The last time we had a real case the low level paid for it and the top were not touched. (links below)
1992-1997 example
http://archives.cbc.ca/war_conflict/peacekeeping/topics/723/
Nato/Canada
When did prisoners get delivered, 2002-2006 before a change in policy?
When did Colvin arrive in theatre?
Did anyone in Nato have a better program when did they employ it?
Why did Colvin not release the names (sources)or have an answer by NOT having a one-on-one discussion with McKay or Hillier at the committee?
"End Run", Chain of Command excuses?
It would have been simple matter to send a memo after the one on one meeting to create the paper trail disclosing his serious concerns.
Did he raise the issue in front of them in the meetings? Why not, why now?
If you are going to cover your arse and you think you are getting snowed you can protect yourself.
In my opinion this is just another sideshow and Colvin is being played. If he had "credible" sources those names and photos would have been in the media a long time ago.
The Prison in Iraq is an example how you can't supress "bad news" or crimes.
This could not stay buried.
http://www.forces.gc.ca/somalia/somaliae.htm
http://en.wikipedia.org/wiki/Somalia_Affair
I don't totally agree with you, but you've hit on some important points, so I applaud you.

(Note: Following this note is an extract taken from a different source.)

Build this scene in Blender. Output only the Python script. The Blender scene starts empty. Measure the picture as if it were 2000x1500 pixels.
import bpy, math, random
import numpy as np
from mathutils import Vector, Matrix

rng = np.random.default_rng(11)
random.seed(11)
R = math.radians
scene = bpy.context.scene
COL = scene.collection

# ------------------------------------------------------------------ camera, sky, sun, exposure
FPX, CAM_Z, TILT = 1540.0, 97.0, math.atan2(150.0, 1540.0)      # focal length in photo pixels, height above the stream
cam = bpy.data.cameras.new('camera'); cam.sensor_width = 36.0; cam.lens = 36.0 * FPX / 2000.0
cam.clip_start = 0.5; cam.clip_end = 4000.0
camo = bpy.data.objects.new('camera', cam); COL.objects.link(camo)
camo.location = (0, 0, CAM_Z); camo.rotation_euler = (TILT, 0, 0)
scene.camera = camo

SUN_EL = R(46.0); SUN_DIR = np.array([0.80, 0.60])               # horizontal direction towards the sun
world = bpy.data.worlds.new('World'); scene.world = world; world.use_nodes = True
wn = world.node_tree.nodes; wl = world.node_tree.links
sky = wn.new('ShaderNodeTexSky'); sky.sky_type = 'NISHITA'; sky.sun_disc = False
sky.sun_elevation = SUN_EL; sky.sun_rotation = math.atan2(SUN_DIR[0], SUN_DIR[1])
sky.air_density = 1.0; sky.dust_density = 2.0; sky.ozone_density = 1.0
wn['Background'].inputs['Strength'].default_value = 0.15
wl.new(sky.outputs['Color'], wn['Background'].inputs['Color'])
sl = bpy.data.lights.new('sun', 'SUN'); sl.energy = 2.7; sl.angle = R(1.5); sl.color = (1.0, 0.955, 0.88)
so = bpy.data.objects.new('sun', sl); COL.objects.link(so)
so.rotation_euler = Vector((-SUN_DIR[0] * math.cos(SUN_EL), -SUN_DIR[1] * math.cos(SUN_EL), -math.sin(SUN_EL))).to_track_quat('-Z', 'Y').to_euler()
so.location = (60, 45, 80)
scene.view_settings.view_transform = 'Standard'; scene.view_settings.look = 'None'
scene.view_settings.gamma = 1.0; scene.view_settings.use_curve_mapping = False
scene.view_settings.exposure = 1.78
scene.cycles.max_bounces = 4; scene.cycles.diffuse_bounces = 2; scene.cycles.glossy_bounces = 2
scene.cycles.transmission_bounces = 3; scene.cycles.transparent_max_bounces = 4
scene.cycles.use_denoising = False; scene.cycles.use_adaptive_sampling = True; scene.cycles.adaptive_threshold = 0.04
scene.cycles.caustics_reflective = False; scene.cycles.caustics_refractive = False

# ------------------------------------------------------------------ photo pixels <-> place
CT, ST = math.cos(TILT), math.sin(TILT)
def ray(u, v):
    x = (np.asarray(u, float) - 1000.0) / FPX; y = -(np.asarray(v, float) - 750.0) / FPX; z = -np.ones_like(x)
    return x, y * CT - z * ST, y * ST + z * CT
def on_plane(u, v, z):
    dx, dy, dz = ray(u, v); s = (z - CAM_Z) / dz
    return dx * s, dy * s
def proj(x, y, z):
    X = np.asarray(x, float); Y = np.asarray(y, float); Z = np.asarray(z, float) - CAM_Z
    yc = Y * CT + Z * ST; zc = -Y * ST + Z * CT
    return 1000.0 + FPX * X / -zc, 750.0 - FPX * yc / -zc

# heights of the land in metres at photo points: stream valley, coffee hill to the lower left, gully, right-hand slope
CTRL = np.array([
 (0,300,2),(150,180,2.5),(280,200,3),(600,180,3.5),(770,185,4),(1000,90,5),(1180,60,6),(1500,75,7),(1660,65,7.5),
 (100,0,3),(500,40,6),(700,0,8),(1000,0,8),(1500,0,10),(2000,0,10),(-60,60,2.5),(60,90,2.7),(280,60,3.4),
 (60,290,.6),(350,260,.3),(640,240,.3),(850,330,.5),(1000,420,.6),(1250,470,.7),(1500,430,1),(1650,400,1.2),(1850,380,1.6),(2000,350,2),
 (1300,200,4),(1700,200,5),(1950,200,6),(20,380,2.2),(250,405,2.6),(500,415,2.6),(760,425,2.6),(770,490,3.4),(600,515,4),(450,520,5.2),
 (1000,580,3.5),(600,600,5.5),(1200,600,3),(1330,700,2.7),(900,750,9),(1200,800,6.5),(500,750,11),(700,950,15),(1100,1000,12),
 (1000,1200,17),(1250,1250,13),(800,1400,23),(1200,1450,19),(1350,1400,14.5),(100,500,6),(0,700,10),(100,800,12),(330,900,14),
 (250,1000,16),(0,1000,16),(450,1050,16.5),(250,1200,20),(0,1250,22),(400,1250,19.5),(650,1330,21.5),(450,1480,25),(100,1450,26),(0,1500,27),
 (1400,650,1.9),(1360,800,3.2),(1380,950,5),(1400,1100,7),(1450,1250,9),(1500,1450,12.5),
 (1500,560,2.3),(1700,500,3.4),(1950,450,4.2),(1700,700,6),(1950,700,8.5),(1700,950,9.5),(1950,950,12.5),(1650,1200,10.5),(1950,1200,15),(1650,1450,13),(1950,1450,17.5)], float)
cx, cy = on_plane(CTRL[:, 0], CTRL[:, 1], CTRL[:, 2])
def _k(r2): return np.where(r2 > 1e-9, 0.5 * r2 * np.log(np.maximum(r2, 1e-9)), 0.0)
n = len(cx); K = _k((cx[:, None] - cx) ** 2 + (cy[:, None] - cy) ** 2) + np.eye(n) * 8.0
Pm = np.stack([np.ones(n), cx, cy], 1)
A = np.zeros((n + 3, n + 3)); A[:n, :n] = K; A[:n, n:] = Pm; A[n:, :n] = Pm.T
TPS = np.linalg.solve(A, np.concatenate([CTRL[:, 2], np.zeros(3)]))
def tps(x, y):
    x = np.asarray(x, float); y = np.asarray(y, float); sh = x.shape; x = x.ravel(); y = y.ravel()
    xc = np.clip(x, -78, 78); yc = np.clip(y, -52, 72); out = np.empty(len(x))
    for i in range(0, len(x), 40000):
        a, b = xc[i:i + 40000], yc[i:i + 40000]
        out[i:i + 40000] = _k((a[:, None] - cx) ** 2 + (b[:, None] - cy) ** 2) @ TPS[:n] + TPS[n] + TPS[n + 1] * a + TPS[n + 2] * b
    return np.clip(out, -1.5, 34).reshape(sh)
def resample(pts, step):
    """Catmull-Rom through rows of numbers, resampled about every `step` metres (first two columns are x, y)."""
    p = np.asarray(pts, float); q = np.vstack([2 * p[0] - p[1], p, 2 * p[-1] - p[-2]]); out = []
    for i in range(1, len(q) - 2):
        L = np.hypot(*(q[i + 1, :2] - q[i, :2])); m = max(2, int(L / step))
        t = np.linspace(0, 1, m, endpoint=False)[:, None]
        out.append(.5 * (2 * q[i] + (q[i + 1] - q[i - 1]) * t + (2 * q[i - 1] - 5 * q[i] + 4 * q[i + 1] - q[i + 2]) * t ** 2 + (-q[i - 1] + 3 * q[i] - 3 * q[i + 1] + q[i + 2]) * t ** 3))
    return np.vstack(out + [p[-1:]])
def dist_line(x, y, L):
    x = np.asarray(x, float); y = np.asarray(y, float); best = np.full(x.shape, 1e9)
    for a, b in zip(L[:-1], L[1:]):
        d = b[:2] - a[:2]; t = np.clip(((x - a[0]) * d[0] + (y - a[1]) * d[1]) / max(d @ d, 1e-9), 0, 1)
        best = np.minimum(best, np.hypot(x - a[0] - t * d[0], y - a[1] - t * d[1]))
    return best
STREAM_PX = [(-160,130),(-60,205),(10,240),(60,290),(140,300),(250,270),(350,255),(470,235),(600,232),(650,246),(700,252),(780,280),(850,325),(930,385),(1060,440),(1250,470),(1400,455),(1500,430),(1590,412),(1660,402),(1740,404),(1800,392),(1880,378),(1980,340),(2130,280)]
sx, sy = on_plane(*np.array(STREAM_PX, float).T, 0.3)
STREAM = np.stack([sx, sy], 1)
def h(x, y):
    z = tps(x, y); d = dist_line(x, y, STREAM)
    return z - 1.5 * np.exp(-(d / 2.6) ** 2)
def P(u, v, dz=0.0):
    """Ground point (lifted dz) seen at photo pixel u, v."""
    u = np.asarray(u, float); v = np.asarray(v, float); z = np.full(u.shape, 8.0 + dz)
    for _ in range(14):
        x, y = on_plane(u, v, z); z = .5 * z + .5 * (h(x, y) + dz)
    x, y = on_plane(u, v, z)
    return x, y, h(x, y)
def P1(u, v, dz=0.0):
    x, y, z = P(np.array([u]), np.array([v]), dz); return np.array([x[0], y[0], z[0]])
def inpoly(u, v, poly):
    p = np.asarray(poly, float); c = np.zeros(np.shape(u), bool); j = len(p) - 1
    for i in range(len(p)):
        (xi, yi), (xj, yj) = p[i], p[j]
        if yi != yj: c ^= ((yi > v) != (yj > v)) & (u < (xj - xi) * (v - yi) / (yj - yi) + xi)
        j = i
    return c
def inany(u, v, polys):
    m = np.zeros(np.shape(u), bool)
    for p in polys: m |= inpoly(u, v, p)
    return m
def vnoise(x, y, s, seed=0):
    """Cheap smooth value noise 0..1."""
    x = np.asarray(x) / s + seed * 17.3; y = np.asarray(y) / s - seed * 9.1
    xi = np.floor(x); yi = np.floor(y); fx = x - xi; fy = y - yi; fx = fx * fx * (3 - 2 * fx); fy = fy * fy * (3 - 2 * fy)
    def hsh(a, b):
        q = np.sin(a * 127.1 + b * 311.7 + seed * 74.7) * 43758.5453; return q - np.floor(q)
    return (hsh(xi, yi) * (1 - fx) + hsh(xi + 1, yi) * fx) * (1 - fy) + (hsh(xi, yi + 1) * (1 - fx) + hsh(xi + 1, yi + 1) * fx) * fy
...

One thing I would say is: Don't put all your eggs in one basket. For example, Colvin was asked to verbally transmit information. But he didn't even do that, because he never raised the issue during meetings with Hillier and MacKay.
On a semi-related note, if Canada is in A-stan under NATO, why doesn't NATO have a general policy on detainee transfers that all participating countries can follow?
Why, in the MSM, have our policies been compared to the UK and the Dutch's detainee transfer policies? Why is each country in charge of its own policies, and there aren't global NATO transfer policies?